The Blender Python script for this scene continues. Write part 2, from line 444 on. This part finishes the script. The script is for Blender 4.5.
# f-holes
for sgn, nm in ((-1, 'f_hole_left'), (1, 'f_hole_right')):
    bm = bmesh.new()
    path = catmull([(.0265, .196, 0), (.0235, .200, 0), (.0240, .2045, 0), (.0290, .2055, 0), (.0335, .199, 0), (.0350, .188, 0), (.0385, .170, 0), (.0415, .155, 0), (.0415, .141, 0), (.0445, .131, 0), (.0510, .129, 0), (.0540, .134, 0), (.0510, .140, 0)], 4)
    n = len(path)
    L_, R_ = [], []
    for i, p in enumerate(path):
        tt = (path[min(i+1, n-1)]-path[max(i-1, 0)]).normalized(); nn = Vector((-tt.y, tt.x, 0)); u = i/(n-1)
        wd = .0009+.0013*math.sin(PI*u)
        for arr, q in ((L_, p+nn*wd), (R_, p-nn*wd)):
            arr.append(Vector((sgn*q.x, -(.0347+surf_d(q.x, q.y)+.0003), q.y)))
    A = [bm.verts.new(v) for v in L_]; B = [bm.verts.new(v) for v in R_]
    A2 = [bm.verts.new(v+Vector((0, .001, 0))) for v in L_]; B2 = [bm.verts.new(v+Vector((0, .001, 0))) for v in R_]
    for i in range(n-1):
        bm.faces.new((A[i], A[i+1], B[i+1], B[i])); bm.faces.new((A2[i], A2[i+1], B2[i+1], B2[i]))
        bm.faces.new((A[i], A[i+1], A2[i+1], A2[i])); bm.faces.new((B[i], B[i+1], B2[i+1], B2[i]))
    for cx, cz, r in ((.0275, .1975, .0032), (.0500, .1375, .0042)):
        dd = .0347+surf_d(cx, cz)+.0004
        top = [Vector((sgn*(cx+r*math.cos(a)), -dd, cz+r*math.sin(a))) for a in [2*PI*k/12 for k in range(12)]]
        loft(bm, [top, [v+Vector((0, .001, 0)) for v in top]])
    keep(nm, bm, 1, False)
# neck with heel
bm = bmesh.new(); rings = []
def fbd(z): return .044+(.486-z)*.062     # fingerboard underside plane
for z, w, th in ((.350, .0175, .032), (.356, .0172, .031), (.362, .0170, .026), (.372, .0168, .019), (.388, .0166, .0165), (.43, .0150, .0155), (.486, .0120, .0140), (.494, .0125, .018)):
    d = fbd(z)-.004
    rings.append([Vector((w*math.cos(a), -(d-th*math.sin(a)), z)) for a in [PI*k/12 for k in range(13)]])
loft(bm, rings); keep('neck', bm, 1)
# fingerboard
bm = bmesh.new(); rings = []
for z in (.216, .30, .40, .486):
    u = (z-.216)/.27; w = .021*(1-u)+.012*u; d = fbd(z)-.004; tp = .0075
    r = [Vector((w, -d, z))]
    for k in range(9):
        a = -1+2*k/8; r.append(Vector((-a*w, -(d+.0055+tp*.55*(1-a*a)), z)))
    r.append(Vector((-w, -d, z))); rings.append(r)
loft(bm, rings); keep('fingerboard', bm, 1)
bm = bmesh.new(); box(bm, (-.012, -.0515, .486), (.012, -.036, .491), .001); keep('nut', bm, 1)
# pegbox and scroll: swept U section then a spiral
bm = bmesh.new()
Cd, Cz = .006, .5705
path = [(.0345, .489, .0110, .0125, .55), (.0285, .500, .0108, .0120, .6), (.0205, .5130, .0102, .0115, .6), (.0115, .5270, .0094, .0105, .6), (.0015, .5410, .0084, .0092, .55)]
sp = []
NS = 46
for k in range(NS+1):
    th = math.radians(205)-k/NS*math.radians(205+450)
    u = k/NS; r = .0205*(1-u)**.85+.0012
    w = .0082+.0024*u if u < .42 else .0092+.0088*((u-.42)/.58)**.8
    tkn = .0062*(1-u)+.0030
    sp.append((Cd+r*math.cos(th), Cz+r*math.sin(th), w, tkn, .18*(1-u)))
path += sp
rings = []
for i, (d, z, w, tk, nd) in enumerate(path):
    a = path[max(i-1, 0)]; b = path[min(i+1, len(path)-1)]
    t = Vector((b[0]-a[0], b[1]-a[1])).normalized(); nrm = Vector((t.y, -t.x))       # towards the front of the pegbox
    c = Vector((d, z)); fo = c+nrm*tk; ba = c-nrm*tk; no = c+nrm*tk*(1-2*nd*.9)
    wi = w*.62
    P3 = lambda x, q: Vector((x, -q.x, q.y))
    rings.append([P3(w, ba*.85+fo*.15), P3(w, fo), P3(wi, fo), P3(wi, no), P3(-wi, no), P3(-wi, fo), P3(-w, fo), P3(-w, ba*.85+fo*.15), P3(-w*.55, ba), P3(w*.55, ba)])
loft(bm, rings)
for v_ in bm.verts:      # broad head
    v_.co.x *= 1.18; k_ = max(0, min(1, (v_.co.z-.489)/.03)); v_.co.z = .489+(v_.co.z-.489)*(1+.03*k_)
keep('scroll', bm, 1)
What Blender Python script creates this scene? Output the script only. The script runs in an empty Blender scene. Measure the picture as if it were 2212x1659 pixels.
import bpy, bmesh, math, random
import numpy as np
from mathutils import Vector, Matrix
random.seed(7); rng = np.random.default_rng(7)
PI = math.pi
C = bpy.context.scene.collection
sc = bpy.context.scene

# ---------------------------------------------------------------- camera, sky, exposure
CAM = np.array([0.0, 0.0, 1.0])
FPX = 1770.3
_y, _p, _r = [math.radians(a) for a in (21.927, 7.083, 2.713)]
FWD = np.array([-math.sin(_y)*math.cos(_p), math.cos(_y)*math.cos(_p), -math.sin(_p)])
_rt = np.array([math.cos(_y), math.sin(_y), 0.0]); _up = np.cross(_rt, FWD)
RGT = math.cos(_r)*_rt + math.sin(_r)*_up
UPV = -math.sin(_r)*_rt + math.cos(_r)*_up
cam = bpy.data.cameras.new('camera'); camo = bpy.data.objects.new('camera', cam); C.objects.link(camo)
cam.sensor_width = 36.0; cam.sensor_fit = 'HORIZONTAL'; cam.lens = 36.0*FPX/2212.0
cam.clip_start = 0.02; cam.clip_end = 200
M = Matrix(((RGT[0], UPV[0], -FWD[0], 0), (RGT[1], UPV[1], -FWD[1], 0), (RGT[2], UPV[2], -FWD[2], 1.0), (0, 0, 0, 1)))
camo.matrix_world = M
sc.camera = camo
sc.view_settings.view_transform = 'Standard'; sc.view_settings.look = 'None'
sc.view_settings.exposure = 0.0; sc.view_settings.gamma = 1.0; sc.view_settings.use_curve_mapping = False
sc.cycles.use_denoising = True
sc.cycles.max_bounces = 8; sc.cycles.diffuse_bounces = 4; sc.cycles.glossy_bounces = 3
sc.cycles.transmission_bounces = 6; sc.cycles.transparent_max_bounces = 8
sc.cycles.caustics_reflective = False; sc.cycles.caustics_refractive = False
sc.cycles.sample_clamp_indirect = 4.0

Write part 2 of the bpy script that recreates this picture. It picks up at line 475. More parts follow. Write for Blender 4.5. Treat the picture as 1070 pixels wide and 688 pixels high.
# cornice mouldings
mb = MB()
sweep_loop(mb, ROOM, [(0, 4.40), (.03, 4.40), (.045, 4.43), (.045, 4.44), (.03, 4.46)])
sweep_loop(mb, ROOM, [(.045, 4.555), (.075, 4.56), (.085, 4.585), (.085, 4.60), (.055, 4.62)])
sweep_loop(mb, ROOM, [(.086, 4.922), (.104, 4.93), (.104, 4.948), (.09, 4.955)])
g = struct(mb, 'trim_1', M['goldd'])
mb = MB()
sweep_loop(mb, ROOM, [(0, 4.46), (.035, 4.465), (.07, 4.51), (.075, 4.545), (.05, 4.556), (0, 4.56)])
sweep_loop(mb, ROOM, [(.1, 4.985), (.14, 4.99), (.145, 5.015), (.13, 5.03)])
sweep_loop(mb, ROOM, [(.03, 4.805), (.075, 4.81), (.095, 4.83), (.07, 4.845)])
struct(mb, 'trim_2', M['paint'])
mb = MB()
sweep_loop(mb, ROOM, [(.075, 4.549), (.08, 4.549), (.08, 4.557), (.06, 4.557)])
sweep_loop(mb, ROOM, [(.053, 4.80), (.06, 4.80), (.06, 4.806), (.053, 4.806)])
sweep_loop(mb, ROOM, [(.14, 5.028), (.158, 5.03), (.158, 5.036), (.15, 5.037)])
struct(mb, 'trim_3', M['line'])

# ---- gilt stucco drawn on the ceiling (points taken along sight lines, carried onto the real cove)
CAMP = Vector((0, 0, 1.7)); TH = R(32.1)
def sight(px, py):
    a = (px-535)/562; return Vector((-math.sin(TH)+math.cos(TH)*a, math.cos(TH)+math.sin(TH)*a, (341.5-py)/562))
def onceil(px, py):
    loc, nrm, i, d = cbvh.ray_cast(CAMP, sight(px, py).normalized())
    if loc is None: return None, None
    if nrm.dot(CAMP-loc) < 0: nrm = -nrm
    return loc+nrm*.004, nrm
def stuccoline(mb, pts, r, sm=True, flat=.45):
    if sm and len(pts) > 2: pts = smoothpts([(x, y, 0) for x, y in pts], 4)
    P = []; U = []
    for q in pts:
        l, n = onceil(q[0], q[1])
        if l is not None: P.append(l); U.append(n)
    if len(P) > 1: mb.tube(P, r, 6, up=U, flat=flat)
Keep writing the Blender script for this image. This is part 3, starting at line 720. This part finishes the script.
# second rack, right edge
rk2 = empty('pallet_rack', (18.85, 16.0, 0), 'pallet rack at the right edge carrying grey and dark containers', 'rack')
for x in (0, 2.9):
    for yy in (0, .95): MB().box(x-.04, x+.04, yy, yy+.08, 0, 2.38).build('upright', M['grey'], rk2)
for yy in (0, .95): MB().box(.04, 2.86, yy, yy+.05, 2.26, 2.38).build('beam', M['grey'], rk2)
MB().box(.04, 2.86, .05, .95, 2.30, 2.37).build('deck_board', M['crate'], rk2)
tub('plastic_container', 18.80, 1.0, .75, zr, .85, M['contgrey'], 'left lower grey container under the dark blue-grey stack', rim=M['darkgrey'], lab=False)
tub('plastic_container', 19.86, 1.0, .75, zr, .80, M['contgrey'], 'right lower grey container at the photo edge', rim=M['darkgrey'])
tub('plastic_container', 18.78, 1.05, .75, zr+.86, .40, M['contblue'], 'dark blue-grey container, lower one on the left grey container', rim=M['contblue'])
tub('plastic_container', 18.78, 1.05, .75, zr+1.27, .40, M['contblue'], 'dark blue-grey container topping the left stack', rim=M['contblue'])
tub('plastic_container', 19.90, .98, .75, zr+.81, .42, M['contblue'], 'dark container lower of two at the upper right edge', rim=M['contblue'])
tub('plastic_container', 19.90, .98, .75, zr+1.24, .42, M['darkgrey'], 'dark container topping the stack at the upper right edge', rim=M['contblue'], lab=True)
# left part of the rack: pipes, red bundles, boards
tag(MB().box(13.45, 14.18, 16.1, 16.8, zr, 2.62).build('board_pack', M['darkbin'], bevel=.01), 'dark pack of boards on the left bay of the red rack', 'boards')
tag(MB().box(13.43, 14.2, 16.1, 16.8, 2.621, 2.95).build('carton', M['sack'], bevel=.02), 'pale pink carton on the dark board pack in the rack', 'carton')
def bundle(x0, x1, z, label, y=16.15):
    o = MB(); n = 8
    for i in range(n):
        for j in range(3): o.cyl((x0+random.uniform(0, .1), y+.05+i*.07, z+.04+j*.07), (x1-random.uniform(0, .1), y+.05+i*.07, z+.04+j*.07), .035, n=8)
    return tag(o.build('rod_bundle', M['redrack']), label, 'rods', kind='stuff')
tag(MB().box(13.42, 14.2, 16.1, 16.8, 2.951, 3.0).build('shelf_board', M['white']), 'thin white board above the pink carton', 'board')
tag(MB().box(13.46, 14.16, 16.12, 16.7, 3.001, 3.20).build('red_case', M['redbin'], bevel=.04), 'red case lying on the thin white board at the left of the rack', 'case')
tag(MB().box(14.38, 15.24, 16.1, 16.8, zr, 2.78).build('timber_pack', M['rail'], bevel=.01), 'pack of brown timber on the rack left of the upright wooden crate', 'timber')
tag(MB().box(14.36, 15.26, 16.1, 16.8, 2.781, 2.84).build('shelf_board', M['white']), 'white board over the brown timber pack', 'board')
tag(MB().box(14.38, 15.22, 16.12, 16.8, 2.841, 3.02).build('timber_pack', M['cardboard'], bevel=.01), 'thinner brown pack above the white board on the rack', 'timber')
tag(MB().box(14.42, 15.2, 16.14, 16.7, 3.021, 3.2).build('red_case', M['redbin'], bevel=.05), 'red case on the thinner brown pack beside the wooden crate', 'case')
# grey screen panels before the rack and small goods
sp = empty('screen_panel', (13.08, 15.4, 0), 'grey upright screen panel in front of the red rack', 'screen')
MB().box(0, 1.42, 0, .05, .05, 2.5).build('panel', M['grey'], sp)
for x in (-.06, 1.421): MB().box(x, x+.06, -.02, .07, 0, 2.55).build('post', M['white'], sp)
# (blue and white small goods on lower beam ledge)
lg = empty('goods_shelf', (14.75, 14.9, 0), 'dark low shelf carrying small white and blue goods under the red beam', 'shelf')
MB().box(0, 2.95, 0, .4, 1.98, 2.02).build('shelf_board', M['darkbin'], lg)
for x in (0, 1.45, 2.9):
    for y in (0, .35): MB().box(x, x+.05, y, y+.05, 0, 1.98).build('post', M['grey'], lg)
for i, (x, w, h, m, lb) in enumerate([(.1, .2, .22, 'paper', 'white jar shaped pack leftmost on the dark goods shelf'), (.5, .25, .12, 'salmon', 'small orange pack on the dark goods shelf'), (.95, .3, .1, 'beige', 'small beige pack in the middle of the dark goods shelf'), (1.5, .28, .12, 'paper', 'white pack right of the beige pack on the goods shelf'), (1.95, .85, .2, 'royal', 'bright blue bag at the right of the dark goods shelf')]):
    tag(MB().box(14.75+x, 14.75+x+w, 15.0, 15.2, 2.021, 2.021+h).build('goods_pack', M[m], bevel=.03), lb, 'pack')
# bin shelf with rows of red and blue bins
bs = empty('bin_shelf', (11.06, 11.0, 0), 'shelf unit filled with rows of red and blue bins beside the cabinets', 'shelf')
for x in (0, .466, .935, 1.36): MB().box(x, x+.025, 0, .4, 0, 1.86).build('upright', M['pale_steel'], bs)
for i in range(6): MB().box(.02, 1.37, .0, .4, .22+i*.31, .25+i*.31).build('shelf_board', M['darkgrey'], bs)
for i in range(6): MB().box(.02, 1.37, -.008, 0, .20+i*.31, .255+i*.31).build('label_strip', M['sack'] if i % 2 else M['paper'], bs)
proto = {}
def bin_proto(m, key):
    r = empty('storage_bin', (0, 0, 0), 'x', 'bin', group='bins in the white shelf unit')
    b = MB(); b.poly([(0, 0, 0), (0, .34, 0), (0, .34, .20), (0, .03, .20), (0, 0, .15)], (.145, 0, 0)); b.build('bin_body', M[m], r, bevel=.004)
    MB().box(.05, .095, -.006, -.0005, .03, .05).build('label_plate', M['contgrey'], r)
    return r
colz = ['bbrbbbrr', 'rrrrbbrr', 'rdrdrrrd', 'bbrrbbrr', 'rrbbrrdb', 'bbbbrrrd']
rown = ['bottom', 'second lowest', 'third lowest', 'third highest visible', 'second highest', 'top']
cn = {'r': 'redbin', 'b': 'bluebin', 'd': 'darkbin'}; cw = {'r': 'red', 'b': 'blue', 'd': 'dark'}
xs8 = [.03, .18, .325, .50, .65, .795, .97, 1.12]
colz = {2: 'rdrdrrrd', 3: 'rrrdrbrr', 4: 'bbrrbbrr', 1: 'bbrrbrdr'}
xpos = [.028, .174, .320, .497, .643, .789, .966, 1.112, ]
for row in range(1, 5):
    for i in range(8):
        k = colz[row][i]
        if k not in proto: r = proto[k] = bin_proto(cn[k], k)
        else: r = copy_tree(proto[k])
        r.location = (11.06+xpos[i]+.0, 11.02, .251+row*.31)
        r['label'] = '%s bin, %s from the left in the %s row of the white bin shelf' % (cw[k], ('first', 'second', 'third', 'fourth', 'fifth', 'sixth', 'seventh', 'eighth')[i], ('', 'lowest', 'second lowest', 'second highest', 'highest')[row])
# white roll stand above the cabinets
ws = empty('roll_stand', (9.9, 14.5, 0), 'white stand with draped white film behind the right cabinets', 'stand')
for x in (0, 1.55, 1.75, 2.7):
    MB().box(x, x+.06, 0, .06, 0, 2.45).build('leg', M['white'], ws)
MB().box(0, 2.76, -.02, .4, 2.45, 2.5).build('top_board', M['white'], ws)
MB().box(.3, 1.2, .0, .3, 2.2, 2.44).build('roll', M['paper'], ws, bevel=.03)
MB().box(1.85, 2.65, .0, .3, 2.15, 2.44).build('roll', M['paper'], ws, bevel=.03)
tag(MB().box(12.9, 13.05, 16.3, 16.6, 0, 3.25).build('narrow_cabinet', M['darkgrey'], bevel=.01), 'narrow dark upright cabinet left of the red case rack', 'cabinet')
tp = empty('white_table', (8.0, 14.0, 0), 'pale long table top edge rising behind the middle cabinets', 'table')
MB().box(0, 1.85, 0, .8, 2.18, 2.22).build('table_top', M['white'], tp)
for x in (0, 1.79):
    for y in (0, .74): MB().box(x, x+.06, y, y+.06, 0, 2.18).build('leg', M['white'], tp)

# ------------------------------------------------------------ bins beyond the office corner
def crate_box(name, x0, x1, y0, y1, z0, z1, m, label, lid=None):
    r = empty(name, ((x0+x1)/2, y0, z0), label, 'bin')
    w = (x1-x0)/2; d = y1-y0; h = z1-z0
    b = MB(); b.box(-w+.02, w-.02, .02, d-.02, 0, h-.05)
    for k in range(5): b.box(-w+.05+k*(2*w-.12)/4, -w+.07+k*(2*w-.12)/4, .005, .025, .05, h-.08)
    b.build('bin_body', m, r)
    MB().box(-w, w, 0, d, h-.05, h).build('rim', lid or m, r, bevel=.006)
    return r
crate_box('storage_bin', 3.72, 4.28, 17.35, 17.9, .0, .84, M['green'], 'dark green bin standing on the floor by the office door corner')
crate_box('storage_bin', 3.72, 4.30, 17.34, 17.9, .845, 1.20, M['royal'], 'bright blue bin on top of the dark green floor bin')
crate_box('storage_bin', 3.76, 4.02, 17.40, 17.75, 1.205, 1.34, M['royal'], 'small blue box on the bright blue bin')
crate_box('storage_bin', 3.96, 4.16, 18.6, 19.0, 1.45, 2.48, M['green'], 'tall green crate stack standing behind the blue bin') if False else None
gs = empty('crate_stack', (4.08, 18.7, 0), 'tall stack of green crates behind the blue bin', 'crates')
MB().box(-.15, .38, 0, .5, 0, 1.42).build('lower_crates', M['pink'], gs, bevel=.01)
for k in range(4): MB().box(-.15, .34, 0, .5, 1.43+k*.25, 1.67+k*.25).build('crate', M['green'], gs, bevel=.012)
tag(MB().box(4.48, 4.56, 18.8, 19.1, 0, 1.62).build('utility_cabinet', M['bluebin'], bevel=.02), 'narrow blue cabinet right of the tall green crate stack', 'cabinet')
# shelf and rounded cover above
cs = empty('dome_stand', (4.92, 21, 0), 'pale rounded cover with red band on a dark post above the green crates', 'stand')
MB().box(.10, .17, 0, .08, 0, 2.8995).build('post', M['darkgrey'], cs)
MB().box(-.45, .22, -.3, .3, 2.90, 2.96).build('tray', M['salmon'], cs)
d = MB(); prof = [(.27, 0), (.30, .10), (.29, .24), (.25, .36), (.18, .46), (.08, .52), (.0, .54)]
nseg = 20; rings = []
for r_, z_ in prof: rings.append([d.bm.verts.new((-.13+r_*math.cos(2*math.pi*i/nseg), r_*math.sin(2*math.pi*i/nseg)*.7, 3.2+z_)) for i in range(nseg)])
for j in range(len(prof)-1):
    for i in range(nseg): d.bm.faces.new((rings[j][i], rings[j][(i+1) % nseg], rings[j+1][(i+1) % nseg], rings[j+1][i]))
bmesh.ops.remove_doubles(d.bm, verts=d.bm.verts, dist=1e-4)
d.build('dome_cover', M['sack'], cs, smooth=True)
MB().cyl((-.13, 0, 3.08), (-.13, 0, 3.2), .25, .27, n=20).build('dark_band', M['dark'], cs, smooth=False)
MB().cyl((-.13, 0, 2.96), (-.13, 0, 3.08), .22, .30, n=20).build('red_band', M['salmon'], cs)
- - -
Exercise ▸ Print only the run of lines that begins with the line containing "What Blender Python" and ends with the line containing "sc.cycles.sample_clamp_indirect = 4.0", both included, exactly as they read.

Correct result ▸
What Blender Python script creates this scene? Output the script only. The script runs in an empty Blender scene. Measure the picture as if it were 2212x1659 pixels.
import bpy, bmesh, math, random
import numpy as np
from mathutils import Vector, Matrix
random.seed(7); rng = np.random.default_rng(7)
PI = math.pi
C = bpy.context.scene.collection
sc = bpy.context.scene

# ---------------------------------------------------------------- camera, sky, exposure
CAM = np.array([0.0, 0.0, 1.0])
FPX = 1770.3
_y, _p, _r = [math.radians(a) for a in (21.927, 7.083, 2.713)]
FWD = np.array([-math.sin(_y)*math.cos(_p), math.cos(_y)*math.cos(_p), -math.sin(_p)])
_rt = np.array([math.cos(_y), math.sin(_y), 0.0]); _up = np.cross(_rt, FWD)
RGT = math.cos(_r)*_rt + math.sin(_r)*_up
UPV = -math.sin(_r)*_rt + math.cos(_r)*_up
cam = bpy.data.cameras.new('camera'); camo = bpy.data.objects.new('camera', cam); C.objects.link(camo)
cam.sensor_width = 36.0; cam.sensor_fit = 'HORIZONTAL'; cam.lens = 36.0*FPX/2212.0
cam.clip_start = 0.02; cam.clip_end = 200
M = Matrix(((RGT[0], UPV[0], -FWD[0], 0), (RGT[1], UPV[1], -FWD[1], 0), (RGT[2], UPV[2], -FWD[2], 1.0), (0, 0, 0, 1)))
camo.matrix_world = M
sc.camera = camo
sc.view_settings.view_transform = 'Standard'; sc.view_settings.look = 'None'
sc.view_settings.exposure = 0.0; sc.view_settings.gamma = 1.0; sc.view_settings.use_curve_mapping = False
sc.cycles.use_denoising = True
sc.cycles.max_bounces = 8; sc.cycles.diffuse_bounces = 4; sc.cycles.glossy_bounces = 3
sc.cycles.transmission_bounces = 6; sc.cycles.transparent_max_bounces = 8
sc.cycles.caustics_reflective = False; sc.cycles.caustics_refractive = False
sc.cycles.sample_clamp_indirect = 4.0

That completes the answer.